How has the Wichita metropolitan area performed on this benchmark? What are the trends? I’ve plotted per capita income for the United States and the Wichita MSA, along with the ratio of Wichita to the nation. The leaders of Visioneering are right to be concerned about the direction of the Wichita economy relative to the country. Since about 1980, the trend of Wichita as compared to the country is that Wichita is not keeping up, and is falling behind. During the decade of the 1980s, per capita income in Wichita fell below that of the nation. Wichita per capita income had been higher, but since then has mostly been falling farther behind.

Visioneering peers

One of the Visioneering concepts is the idea of peers. The cities Visioneering Wichita selected as Wichita peers are Omaha, Tulsa, Kansas City, and Oklahoma City. It’s useful to compare Wichita with these cities, and also with a few others that are comparable to Wichita and interesting for other reasons.

Wichita per capita income growth compared to peers. Click for larger version.
Wichita per capita income growth compared to peers. Click for larger version.
Nearby are two snapshots from an interactive visualization of per capita income growth. Wichita is the dark line in each of these charts. As you can see, by the last year of available data (2012), Wichita is near the bottom in performance. It wasn’t always that way. In early years, Wichita did well.

Per capita income growth in Wichita and peers, annual rate of growth. Click for larger version.
Per capita income growth in Wichita and peers, annual rate of growth. Click for larger version.
The interactive visualization holds data from the U.S. Bureau of Economic Analysis and was created using Tableau Public. Click here to open it in a new window so that you may form your own conclusions.

We’ve had a plan

The current stance of Wichita civic leaders is that we need a plan to create jobs. But we’ve had plans, with Visioneering being just one.

These leaders also tell us that Wichita can’t compete with other cities in economic development because Wichita’s budget is too small. But as I show here, when Wichita leaders complain about a small budget for incentives, these officials don’t include all incentives that are available and regularly used. Not nearly all.

Per capita measurements

Per capita measures are problematic. They are not meaningless, but interpretation requires caution. Some of the issues with per capita measures are explained by Dave Trabert of Kansas Policy Institute:

Per-capita income is a bad measurement because it rewards cities that are losing people due to domestic migration and punishes those who are gaining.

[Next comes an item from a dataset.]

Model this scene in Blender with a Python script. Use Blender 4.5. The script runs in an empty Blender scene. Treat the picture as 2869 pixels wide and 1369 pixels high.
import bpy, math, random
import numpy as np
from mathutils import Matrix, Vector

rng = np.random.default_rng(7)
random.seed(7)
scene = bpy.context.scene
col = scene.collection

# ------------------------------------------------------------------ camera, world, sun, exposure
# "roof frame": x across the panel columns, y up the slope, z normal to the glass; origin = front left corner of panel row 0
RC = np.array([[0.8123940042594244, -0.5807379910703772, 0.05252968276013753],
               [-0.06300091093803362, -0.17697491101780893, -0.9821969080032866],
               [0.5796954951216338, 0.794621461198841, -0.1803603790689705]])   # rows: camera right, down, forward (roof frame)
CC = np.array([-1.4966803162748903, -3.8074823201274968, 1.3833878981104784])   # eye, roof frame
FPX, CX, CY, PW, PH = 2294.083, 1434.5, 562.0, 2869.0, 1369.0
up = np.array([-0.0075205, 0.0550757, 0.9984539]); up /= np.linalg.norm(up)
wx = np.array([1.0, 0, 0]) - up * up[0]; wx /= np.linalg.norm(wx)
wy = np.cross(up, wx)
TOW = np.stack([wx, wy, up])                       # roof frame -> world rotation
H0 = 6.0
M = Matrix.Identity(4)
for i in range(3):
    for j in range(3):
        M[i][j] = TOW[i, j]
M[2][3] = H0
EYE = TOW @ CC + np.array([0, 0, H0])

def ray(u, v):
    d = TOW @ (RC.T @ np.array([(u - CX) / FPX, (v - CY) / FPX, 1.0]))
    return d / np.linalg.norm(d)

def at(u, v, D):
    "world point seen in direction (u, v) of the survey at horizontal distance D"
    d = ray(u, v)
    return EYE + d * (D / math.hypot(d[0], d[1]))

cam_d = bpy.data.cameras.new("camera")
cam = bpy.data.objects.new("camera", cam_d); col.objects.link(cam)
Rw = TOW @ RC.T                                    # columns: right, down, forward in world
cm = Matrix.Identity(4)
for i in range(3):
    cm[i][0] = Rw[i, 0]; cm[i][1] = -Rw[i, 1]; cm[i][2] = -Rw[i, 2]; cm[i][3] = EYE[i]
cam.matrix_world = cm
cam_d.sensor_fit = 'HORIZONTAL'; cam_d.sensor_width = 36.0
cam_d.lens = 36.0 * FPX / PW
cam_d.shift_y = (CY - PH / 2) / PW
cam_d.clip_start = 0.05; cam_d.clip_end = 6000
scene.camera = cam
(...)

Even without the per-capita issue, personal income is not a clean measure. Personal income can increase because federal transfer payments grew, employers had to spend more to provide health care benefits, and other items that have nothing to do with measuring relative economic growth.

Better measurements would be private sector jobs, private sector GDP and private sector wage and salary disbursements. Unless the point of Visioneering is to grow government, the measurements should only be of private sector elements.

KPI has explained how the mathematics of per-capita measures can produce results that seem paradoxical. A recent edition of Rich States, Poor States has a section devoted to these problems. Here’s an explanation of a scenario that requires caution to interpret:

Further, the residents of a state can be better off even if that state’s per-capita or median income decreases. If, for example, 50,000 low income agriculture workers move into Texas, those workers’ incomes almost surely rise (or else they would not have moved there). The residents and business owners in Texas who benefit from their labor services are better off, and the final result is that no one is worse off. But the per-capita income in Texas may actually go down if the low income agricultural workers earn less than the state’s average wage.